Evita situaciones donde pueda ser criticado o fallar. Tiene sentimientos ocultos de inseguridad, vergüenza, humillación y miedo a ser descubierto como fracaso. Dentro del espectro narcisista existe la megalomanía. Quien la padece se comporta como si tuviera poder ilimitado y se molesta si alguien quiere restringirlo. No aprende de sus errores, peor aún, culpa a los demás (en especial sus adversarios, reales o ficticios) y a las circunstancias de lo que no resulta como ellos desean.
Desea ser querido y adorado por quienes lo rodean; si no es así, tiende a pensar que el problema reside en los demás. En la historia encontramos grandes tiranos y dictadores, narcisistas, megalómanos: Hitler, Stalin, Idi Amin, Mussolini, Napoleón, Hugo Chávez, Sadam Hussein, Fidel Castro y muchos otros convirtieron en realidad la frase atribuida a Luis XIV: “El Estado soy yo”, donde el dominio de quien ostentaba el poder era absoluto: reyes, príncipes, emperadores y nobleza en general, ungidos por la gracia divina y sustentados por el poder militar.
La llegada de la democracia en los siglos XIX y XX provocó conflictos; las guerras mundiales y sinnúmero de crisis en el mundo: Vietnam, los Balcanes, Golfo Pérsico, las Coreas, etc. Cada democracia es tan fuerte o débil como sus fundamentos cívicos, jurídicos y sociales. Si los gobiernos no dan resultados satisfactorios para los ciudadanos, la democracia se puede convertir en rehén de extremistas religiosos como en Irán, políticos de ultraderecha o izquierda, y oligarcas individualistas. Se vuelve tierra fértil para el crecimiento de líderes que prometen solucionar todo mal basados en su carisma, verdades a medias y mentiras facciosas, se proclaman salvadores, siendo los únicos capaces de resolver injusticias y graves problemas.

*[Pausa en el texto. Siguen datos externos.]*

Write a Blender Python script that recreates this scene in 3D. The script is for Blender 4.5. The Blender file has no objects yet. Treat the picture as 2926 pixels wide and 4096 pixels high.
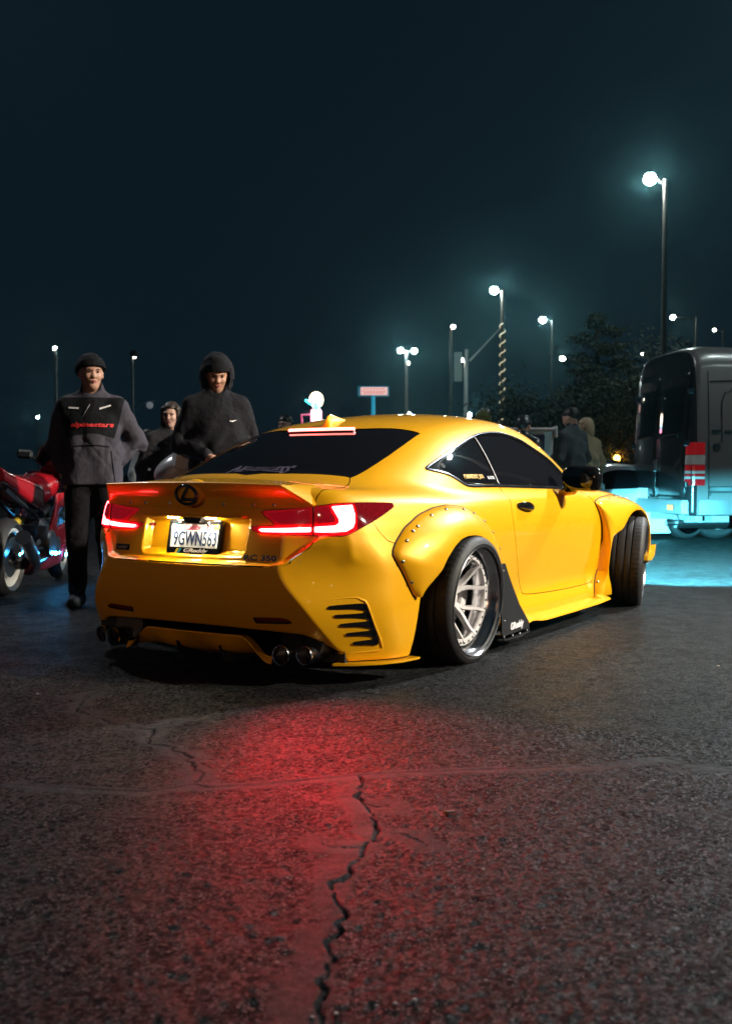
import bpy, math, os
import numpy as np
from mathutils import Vector, Matrix

# ----------------------------------------------------------------- camera, world, light
scene = bpy.context.scene
COL = scene.collection
CAM_POS = Vector((-4.8159, -3.3488, 0.9477))
YAW, PITCH = math.radians(31.7635), math.radians(-2.0723)
FOCAL_PX = 4302.7                      # focal length in pixels of a 2926 px wide picture
cam_data = bpy.data.cameras.new('camera')
cam = bpy.data.objects.new('camera', cam_data)
COL.objects.link(cam)
_fw = Vector((math.cos(YAW) * math.cos(PITCH), math.sin(YAW) * math.cos(PITCH), math.sin(PITCH)))
cam.location = CAM_POS
cam.rotation_euler = _fw.to_track_quat('-Z', 'Y').to_euler()
cam_data.sensor_fit = 'HORIZONTAL'
cam_data.sensor_width = 24.0
cam_data.lens = 24.0 * FOCAL_PX / 2926.0
cam_data.clip_start = 0.05
cam_data.clip_end = 3000.0
cam_data.dof.use_dof = True
cam_data.dof.focus_distance = 5.0
cam_data.dof.aperture_fstop = 4.0
scene.camera = cam

world = bpy.data.worlds.new('World')
scene.world = world
world.use_nodes = True
_wn = world.node_tree
_bg = _wn.nodes['Background']
_bg.inputs['Color'].default_value = (0.19, 0.48, 0.74, 1)
_bg.inputs['Strength'].default_value = 0.0185

scene.view_settings.view_transform = 'Standard'
scene.view_settings.look = 'None'
scene.view_settings.gamma = 1.0
scene.view_settings.exposure = 0.0
scene.render.engine = 'CYCLES'
scene.cycles.use_denoising = True
scene.cycles.use_adaptive_sampling = True
scene.cycles.adaptive_threshold = .03
scene.cycles.volume_bounces = 0
scene.cycles.max_bounces = 6
scene.cycles.diffuse_bounces = 2
scene.cycles.glossy_bounces = 3
scene.cycles.sample_clamp_indirect = 6.0
scene.cycles.caustics_reflective = False
scene.cycles.caustics_refractive = False
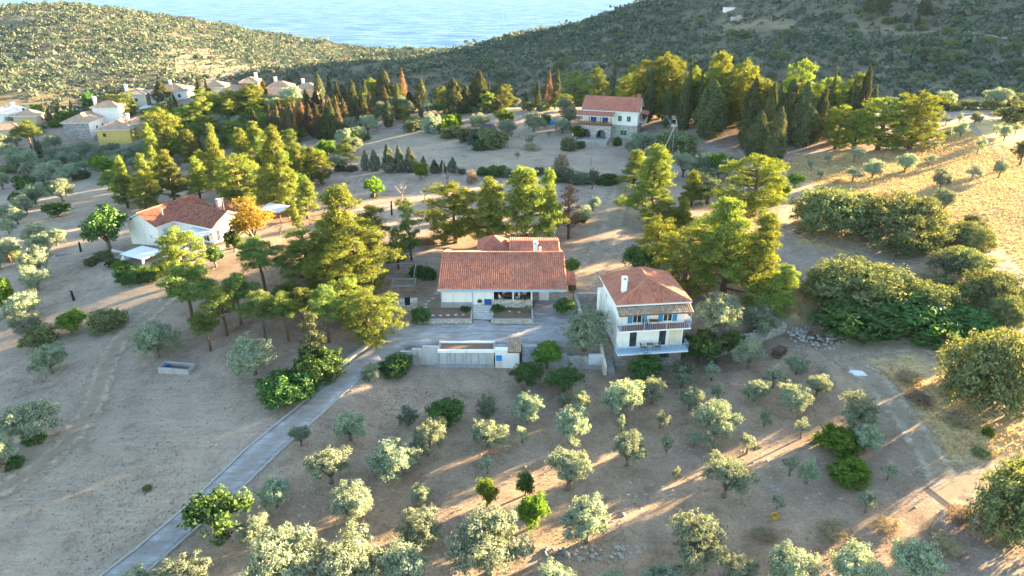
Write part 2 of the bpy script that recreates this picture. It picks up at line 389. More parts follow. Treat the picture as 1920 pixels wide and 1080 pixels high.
sm, nt, out = new_mat("sea_water"); w = worldpos(nt)
wv = noise(nt, 1.0, 6, .68, mapped(nt, w, (.012, .045, 1), (0, 0, -.12))); wv2 = noise(nt, .16, 5, .7, mapped(nt, w, (.6, 1.5, 1), (0, 0, .2)))
cu = noise(nt, 1.0, 4, .6, mapped(nt, w, (.0012, .006, 1), (0, 0, .06)))
cs = mixc(nt, .6, ramp(nt, cu, [(.3, (.010,.045,.11)), (.7, (.03,.095,.19))]), ramp(nt, wv, [(.36, (.02,.075,.17)), (.5, (.075,.19,.34)), (.64, (.24,.38,.52))]))
foam = ramp(nt, wv2, [(.62, (0,0,0)), (.75, (1,1,1))])
cs = mixc(nt, mathn(nt, 'MULTIPLY', foam, .3), cs, (.55,.62,.68))
hb = mathn(nt, 'ADD', mathn(nt, 'MULTIPLY', wv, 1.4), wv2)
bn = N(nt, "ShaderNodeBump"); bn.inputs["Distance"].default_value = 6.0; nt.links.new(hb, bn.inputs["Height"])
dd = N(nt, "ShaderNodeBsdfDiffuse"); gg = N(nt, "ShaderNodeBsdfGlossy"); ms = N(nt, "ShaderNodeMixShader"); ms.inputs[0].default_value = .10
nt.links.new(cs, dd.inputs[0]); nt.links.new(bn.outputs[0], dd.inputs["Normal"]); nt.links.new(bn.outputs[0], gg.inputs["Normal"]); gg.inputs["Roughness"].default_value = .38; gg.inputs[0].default_value = (.55,.68,.82,1)
nt.links.new(dd.outputs[0], ms.inputs[1]); nt.links.new(gg.outputs[0], ms.inputs[2]); nt.links.new(ms.outputs[0], out.inputs[0])
sea = MB().add([(-9000,-900,SEA_Z),(9000,-900,SEA_Z),(9000,14000,SEA_Z),(-9000,14000,SEA_Z)], [(0,1,2,3)]).build("sea", sm)
props(sea, "rippled blue sea beyond the hills", "sea", None, "structure")

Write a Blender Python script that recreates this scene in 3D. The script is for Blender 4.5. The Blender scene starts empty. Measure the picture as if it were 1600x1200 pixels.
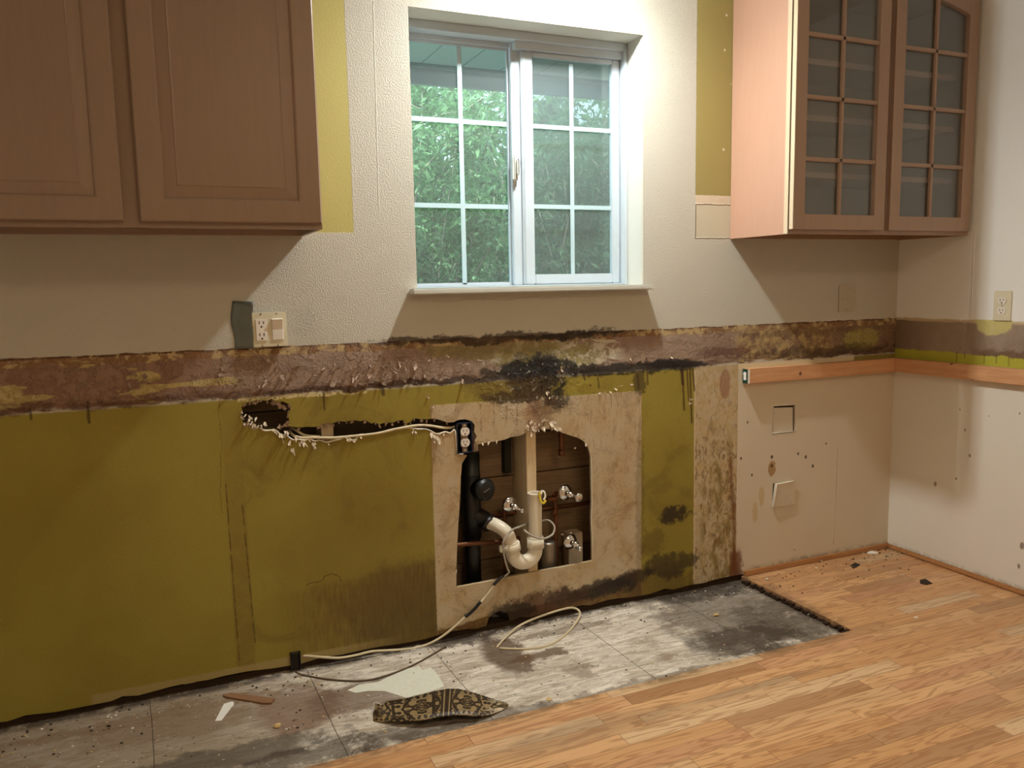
import bpy, bmesh, math, random
from mathutils import Vector, Matrix, geometry
import mathutils.noise as mnoise
random.seed(7)
S = bpy.context.scene
C = S.collection
PI = math.pi

# ------------------------------------------------------------------ camera
CF, CX, CY, CZ, YAW, PITCH, ROLL = 1261.2135, -2.952173, -2.571992, 1.212486, 0.409087, -0.12295, -0.018838
cfw = Vector((math.sin(YAW)*math.cos(PITCH), math.cos(YAW)*math.cos(PITCH), math.sin(PITCH)))
_r = Vector((math.cos(YAW), -math.sin(YAW), 0)); _u = _r.cross(cfw)
crt = _r*math.cos(ROLL) + _u*math.sin(ROLL); cup = -_r*math.sin(ROLL) + _u*math.cos(ROLL)
cd = bpy.data.cameras.new('camera'); cam = bpy.data.objects.new('camera', cd); C.objects.link(cam)
cd.sensor_width = 36; cd.lens = CF/1600*36; cd.clip_start = .05
M3 = Matrix((crt, cup, -cfw)).transposed().to_4x4()
cam.matrix_world = Matrix.Translation((CX, CY, CZ)) @ M3
S.camera = cam

# ------------------------------------------------------------------ world, lights, exposure
S.view_settings.view_transform = 'Standard'; S.view_settings.look = 'None'
S.view_settings.gamma = 1; S.view_settings.use_curve_mapping = False
S.view_settings.exposure = 0.25
W = bpy.data.worlds.new('world'); S.world = W; W.use_nodes = True
bg = W.node_tree.nodes['Background']; bg.inputs[0].default_value = (.72, .93, 1, 1); bg.inputs[1].default_value = 2.1

def point_light(name, loc, power, col, rad):
    l = bpy.data.lights.new(name, 'POINT'); l.energy = power; l.color = col; l.shadow_soft_size = rad
    o = bpy.data.objects.new(name, l); o.location = loc; C.objects.link(o); return o
def area_light(name, loc, sx, sy, power, col, rot=(0, 0, 0)):
    l = bpy.data.lights.new(name, 'AREA'); l.shape = 'RECTANGLE'; l.size = sx; l.size_y = sy; l.energy = power; l.color = col
    o = bpy.data.objects.new(name, l); o.location = loc; o.rotation_euler = rot; C.objects.link(o); return o
SINK = (-1.68, -.30, 2.30)
sink_light = point_light('sink_light', SINK, 22, (.95, 1, .97), .03)
sd = bpy.data.lights.new('sink_added_spot', 'SPOT'); sd.energy = 80; sd.color = (.97, 1, .95); sd.spot_size = math.radians(166); sd.spot_blend = 1; sd.shadow_soft_size = .03   # spot added at the bulb to brighten the wall and floor below
sdo = bpy.data.objects.new('sink_added_spot', sd); sdo.location = SINK; C.objects.link(sdo)
room_light = area_light('room_light', (-1.93, -2.75, 2.405), .9, .6, 16, (1, .78, .48))
sun = bpy.data.lights.new('sun', 'SUN'); sun.energy = 7; sun.angle = .02; sun.color = (1, .97, .85)
suno = bpy.data.objects.new('sun', sun); C.objects.link(suno)
suno.rotation_euler = Vector((.45, .42, -.78)).to_track_quat('-Z', 'Y').to_euler()

# ------------------------------------------------------------------ picture measurements -> points on real planes
def ray(x, y): return cfw + crt*((x-800)/CF) - cup*((y-600)/CF)
def on(x, y, ax, v):
    d = ray(x, y); c = Vector((CX, CY, CZ)); return c + d*((v-c[ax])/d[ax])
def B(x, y, d=0): return on(x, y, 1, d)       # plane parallel to the back wall
def RW(x, y, d=0): return on(x, y, 0, d)      # right wall plane
def F(x, y, z=0): return on(x, y, 2, z)       # floor plane

# ------------------------------------------------------------------ object helpers
def tag(o, label=None, cat=None, group=None, kind=None):
    if label: o['label'] = label
    if cat: o['category'] = cat
    if group: o['group'] = group
    if kind: o['kind'] = kind
    return o
def empty(name, loc=(0, 0, 0), rot=(0, 0, 0)):
    o = bpy.data.objects.new(name, None); o.empty_display_size = .02; o.location = loc; o.rotation_euler = rot; C.objects.link(o); return o
def link(name, bm, mat=None, parent=None, smooth=False, auto=None):
    bmesh.ops.recalc_face_normals(bm, faces=bm.faces)
    me = bpy.data.meshes.new(name); bm.to_mesh(me); bm.free()
    o = bpy.data.objects.new(name, me); C.objects.link(o)
    if mat:
        for m in (mat if isinstance(mat, (list, tuple)) else [mat]): me.materials.append(m)
    if smooth:
        for p in me.polygons: p.use_smooth = True
        if auto: me.set_sharp_from_angle(angle=math.radians(auto))
    if parent: o.parent = parent
    return o
def box(bm, x0, x1, y0, y1, z0, z1, bev=0, mi=0, M=None):
    x0, x1 = min(x0, x1), max(x0, x1); y0, y1 = min(y0, y1), max(y0, y1); z0, z1 = min(z0, z1), max(z0, z1)
    t = bmesh.new()
    r = bmesh.ops.create_cube(t, size=1)
    for v in t.verts:
        v.co = Vector(((x0+x1)/2+v.co.x*(x1-x0), (y0+y1)/2+v.co.y*(y1-y0), (z0+z1)/2+v.co.z*(z1-z0)))
    if bev > 0: bmesh.ops.bevel(t, geom=t.edges[:], offset=bev, segments=2, affect='EDGES')
    add(bm, t, mi, M)
def add(bm, t, mi=0, M=None):
    mp = {}
    for v in t.verts: mp[v] = bm.verts.new(M @ v.co if M else v.co)
    for f in t.faces:
        try: g = bm.faces.new([mp[v] for v in f.verts]); g.material_index = mi; g.smooth = f.smooth
        except ValueError: pass
    t.free()
def smoothpts(pts, n=6):
    pts = [Vector(p) for p in pts]
    if len(pts) < 3: return pts
    P = [pts[0]*2-pts[1]] + pts + [pts[-1]*2-pts[-2]]; out = []
    for i in range(1, len(P)-2):
        for k in range(n):
            t = k/n; a, b, c, d = P[i-1], P[i], P[i+1], P[i+2]
            out.append(.5*((2*b)+(-a+c)*t+(2*a-5*b+4*c-d)*t*t+(-a+3*b-3*c+d)*t*t*t))
    out.append(pts[-1]); return out
def tube(bm, pts, r, seg=12, sm=6, cap=True, mi=0, rfun=None):
    P = smoothpts(pts, sm) if sm else [Vector(p) for p in pts]
    up = None; rings = []
    for i, p in enumerate(P):
        t = (P[min(i+1, len(P)-1)]-P[max(i-1, 0)]).normalized()
        if up is None:
            up = Vector((0, 0, 1)) if abs(t.z) < .9 else Vector((1, 0, 0))
        a = (up - t*up.dot(t)).normalized(); b = t.cross(a); up = a
        rr = r*(rfun(i/(len(P)-1)) if rfun else 1)
        rings.append([bm.verts.new(p+a*rr*math.cos(2*PI*k/seg)+b*rr*math.sin(2*PI*k/seg)) for k in range(seg)])
    for A, D in zip(rings, rings[1:]):
        for k in range(seg):
            f = bm.faces.new((A[k], A[(k+1) % seg], D[(k+1) % seg], D[k])); f.smooth = True; f.material_index = mi
    if cap:
        for R in (rings[0][::-1], rings[-1]): f = bm.faces.new(R); f.material_index = mi
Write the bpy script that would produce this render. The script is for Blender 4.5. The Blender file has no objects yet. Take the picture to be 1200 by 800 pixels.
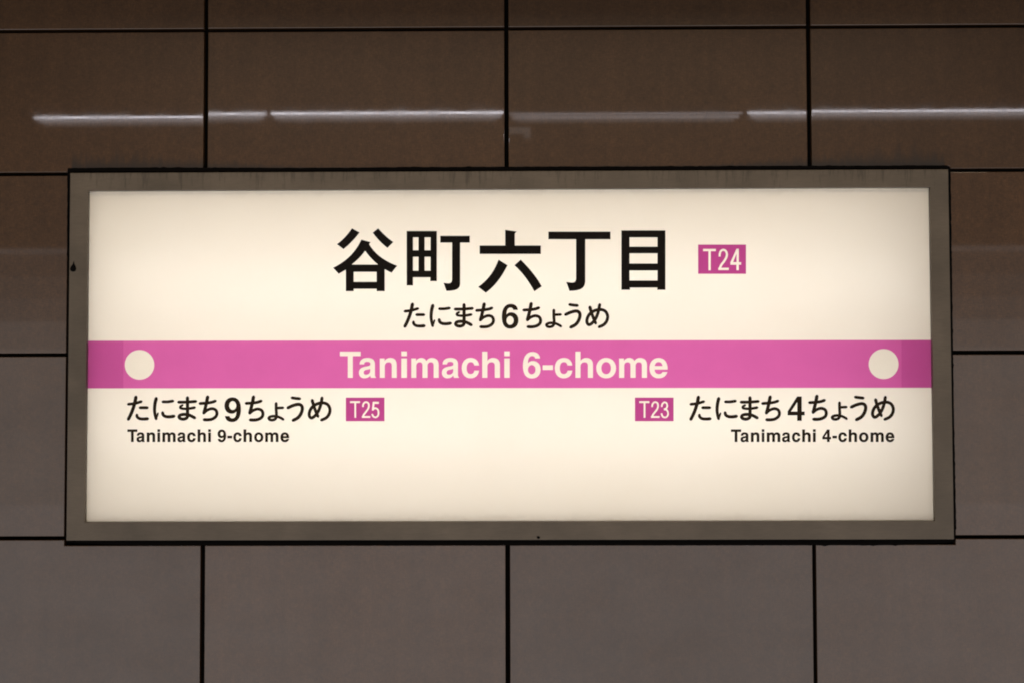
import bpy, bmesh, math, random
from mathutils import Vector
from mathutils.geometry import delaunay_2d_cdt

random.seed(7)
S = bpy.context.scene
COL = S.collection
R = math.radians

# ------------------------------------------------------------------ camera
EYE = 1.55                                   # eye height above the platform floor
CAM = (0.0355, -2.5249, EYE)                 # wall face is the plane y = 0
PITCH, YAW, ROLL, FPX = 0.03797, -0.01027, -0.00255, 1500.0
cd = bpy.data.cameras.new('camera')
cam = bpy.data.objects.new('camera', cd)
COL.objects.link(cam)
cd.sensor_fit = 'HORIZONTAL'
cd.sensor_width = 36.0
cd.lens = 36.0 * FPX / 1200.0
cd.clip_end = 200
cam.location = CAM
from mathutils import Matrix
cam.rotation_euler = (Matrix.Rotation(-YAW, 3, 'Z') @ Matrix.Rotation(math.pi / 2 + PITCH, 3, 'X') @ Matrix.Rotation(ROLL, 3, 'Z')).to_euler()
S.camera = cam

# ------------------------------------------------------------------ world, exposure, lamps
w = bpy.data.worlds.new('World')
S.world = w
w.use_nodes = True
w.node_tree.nodes['Background'].inputs['Color'].default_value = (1.0, 0.62, 0.34, 1)
w.node_tree.nodes['Background'].inputs['Strength'].default_value = 0.015
S.view_settings.view_transform = 'Standard'
S.view_settings.look = 'None'
S.view_settings.exposure = 0
S.view_settings.gamma = 1
S.cycles.use_denoising = True
S.cycles.filter_width = 1.9
S.cycles.max_bounces = 12
S.cycles.transparent_max_bounces = 16


def area(name, loc, rot, sx, sy, radiance, color):
    l = bpy.data.lights.new(name, 'AREA')
    l.shape = 'RECTANGLE'
    l.size, l.size_y = sx, sy
    l.energy = radiance * math.pi * sx * sy
    l.color = color
    o = bpy.data.objects.new(name, l)
    o.location = loc
    o.rotation_euler = rot
    COL.objects.link(o)
    return o


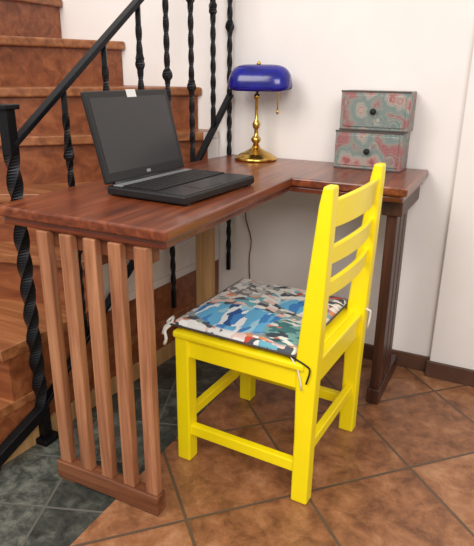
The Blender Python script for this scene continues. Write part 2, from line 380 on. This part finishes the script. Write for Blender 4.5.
for i,(x,y) in enumerate(((-.11,-.15),(.11,-.15),(-.11,.15),(.11,.15))):
    box('foot_%d'%(i+1),(x-.01,y-.01,0),(x+.01,y+.01,.005),M_black,lp,.001)
al=math.radians(15.5); hz=.030; Hs=.238
def sp_(u,y,n):
    return (-d+.004-math.sin(al)*u+math.cos(al)*n, y, hz+math.cos(al)*u+math.sin(al)*n)
def slab(name,u0,u1,y0,y1,n0,n1,mat,bev):
    bm=bmesh.new(); vs=[bm.verts.new(sp_(u,y,n)) for n in (n0,n1) for u,y in ((u0,y0),(u0,y1),(u1,y1),(u1,y0))]
    for f in ((0,1,2,3),(7,6,5,4),(0,4,5,1),(1,5,6,2),(2,6,7,3),(3,7,4,0)): bm.faces.new([vs[i] for i in f])
    finish(bm,name,mat,lp,bev)
slab('lid',0,Hs,-w,w,-.012,0,M_black,.004)
slab('screen',.026,Hs-.018,-w+.016,w-.016,-.001,.0008,M_scr,0)
slab('sticker',Hs-.020,Hs+.001,-.012,.026,.0002,.0014,M_white,0)
slab('logo',.010,.018,-.008,.008,.0002,.0010,M_silver,0)
tube('hinge',[(-d+.002,-w+.03,.026),(-d+.002,w-.03,.026)],.007,M_black,lp,n=12,smooth=1)

# ---------------------------------------------------------------- banker lamp
la=empty('bankers_lamp',(-.260,1.005,T),math.radians(12))
lathe('base',[(.078,0),(.080,.006),(.076,.012),(.066,.016),(.060,.022),(.045,.028),(.030,.036),(.018,.042),(.014,.050)],M_brass,la)
lathe('stem',[(.012,.048),(.010,.06),(.016,.066),(.019,.074),(.014,.082),(.008,.088),(.007,.11),(.012,.116),(.015,.128),(.010,.138),(.006,.146),(.0055,.215),(.011,.22),(.011,.23),(.006,.235)],M_brass,la,n=24)
tube('yoke',[(0,0,.23),(.0,.012,.25),(0,.03,.28),(0,.03,.31),(0,.0,.335)],.0045,M_brass,la)
L2=.116; bm=bmesh.new(); R_=[]; nu=28; nv=16
for i in range(nu+1):
    u=-1+2*i/nu; k=(max(0,1-abs(u)**5))**.5; k=max(k,.02); row=[]
    for j in range(nv+1):
        a=math.radians(-14+208*j/nv)
        row.append(bm.verts.new((L2*u+.012,.062*k*math.cos(a)-.006,.262+.072*k*math.sin(a))))
    R_.append(row)
for a,b_ in zip(R_,R_[1:]):
    for j in range(nv): bm.faces.new([a[j],a[j+1],b_[j+1],b_[j]])
sh=finish(bm,'shade',M_blue,la,0,True); md=sh.modifiers.new('s','SOLIDIFY'); md.thickness=.004
box('socket_bar',(-.05,-.01,.268),(.06,.006,.283),M_brass,la,.004)
lathe('finial',[(.004,.331),(.007,.335),(.006,.341),(.001,.345)],M_brass,la,c=(.006,-.004,0),n=20)
tube('pull_chain',[(.078,-.01,.275),(.079,-.012,.24),(.079,-.012,.18)],.0022,M_brass,la)
lathe('chain_knob',[(.001,.165),(.005,.17),(.005,.178),(.001,.184)],M_brass,la,c=(.079,-.012,0),n=14)

# ---------------------------------------------------------------- drawer box
db=empty('drawer_box',(.165,1.035,T),0)
def tier(p,z0,z1,x0,x1,y0,y1):
    box(p+'_body',(x0,y0,z0),(x1,y1,z1),M_print,db,.003)
    box(p+'_drawer',(x0+.012,y0-.004,z0+.012),(x1-.012,y0+.002,z1-.012),M_print,db,.003)
    for n_,(a,b_) in (('top',((x0-.001,z1-.005),(x1+.001,z1+.001))),('bottom',((x0-.001,z0),(x1+.001,z0+.005)))):
        box(p+'_edge_'+n_,(a[0],y0-.0015,a[1]),(b_[0],y0+.003,b_[1]),M_felt,db,.001)
    cx=(x0+x1)/2
    o=lathe(p+'_knob',[(.003,0),(.003,.006),(.010,.010),(.010,.014),(.004,.018)],M_cord,db,n=20)
    o.rotation_euler=(math.radians(90),0,0); o.location=(cx,y0-.004,(z0+z1)/2)
tier('lower',0,.126,-.115,.112,-.058,.055)
tier('upper',.1275,.254,-.106,.120,-.050,.055)

# ---------------------------------------------------------------- cable on wall
cb=tube('power_cable',[(-.375,1.085,.70),(-.345,1.088,.58),(-.335,1.09,.50),(-.31,1.088,.42),(-.318,1.09,.34),(-.315,1.09,.25)],.0025,M_cable)

# ---------------------------------------------------------------- light
wd=bpy.data.worlds.new('w'); scene.world=wd; wd.use_nodes=True
bg=wd.node_tree.nodes['Background']; bg.inputs[0].default_value=(1,.975,.965,1); bg.inputs[1].default_value=.62
def area(n,loc,tgt,sx,sy,e,col):
    l=bpy.data.lights.new(n,'AREA'); l.shape='RECTANGLE'; l.size=sx; l.size_y=sy; l.energy=e; l.color=col
    o=bpy.data.objects.new(n,l); o.location=loc; o.rotation_euler=(Vector(tgt)-Vector(loc)).to_track_quat('-Z','Y').to_euler(); scene.collection.objects.link(o)
area('window_light',(1.6,-2.2,2.5),(0,.6,.5),1.6,1.4,66,(1,.96,.91))
area('room_light',(-.8,-1.3,2.6),(-.4,1,.8),1.3,1.3,44,(1,.95,.89))

# ---------------------------------------------------------------- camera
cam=bpy.data.cameras.new('camera'); co=bpy.data.objects.new('camera',cam); scene.collection.objects.link(co)
yaw,pit,rol,f=-.458,.342,.011,568.3
fw=Vector((math.sin(yaw)*math.cos(pit),math.cos(yaw)*math.cos(pit),-math.sin(pit)))
rt=Vector((math.cos(yaw),-math.sin(yaw),0)); up=rt.cross(fw)
r2=rt*math.cos(rol)+up*math.sin(rol); u2=-rt*math.sin(rol)+up*math.cos(rol)
mt=Matrix((r2,u2,-fw)).transposed().to_4x4(); mt.translation=Vector((.629,-.945,1.072))
co.matrix_world=mt
cam.sensor_fit='VERTICAL'; cam.sensor_height=36; cam.lens=f/546*36; cam.clip_start=.02
scene.camera=co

Todo cambia cuando llegan al poder: fomentan la división entre sus representados, crean problemas para ofrecer supuestas soluciones, intentan cambiar las leyes para no dejar el poder o tratan de hacerlo a través de sus elegidos para sucederlos. Persiguen sin piedad a sus “enemigos”: periodistas, partidos de oposición, organizaciones no gubernamentales y todo aquel que no comparta sus ideologías, basadas en el culto a sí mismos.
Muchos cambian su residencia a un Palacio digno de su “jerarquía”. Hace tres años, el autoproclamado país defensor de la democracia, EE. UU., estuvo en vilo por un intento de sedición a través de un ataque a su Capitolio, fomentado por el presidente Trump, quien se negó a aceptar el resultado adverso en las elecciones y estaba dispuesto a sacrificar la vida del vicepresidente para su propio beneficio.
López se autoproclamó “presidente legítimo” en 2006. Como presidente ha dicho: “no me vengan con que la ley es la ley” y que su “autoridad moral está por encima de la ley”, haciendo recordar los tiempos de la dictadura perfecta. La democracia es muy frágil y está bajo ataque.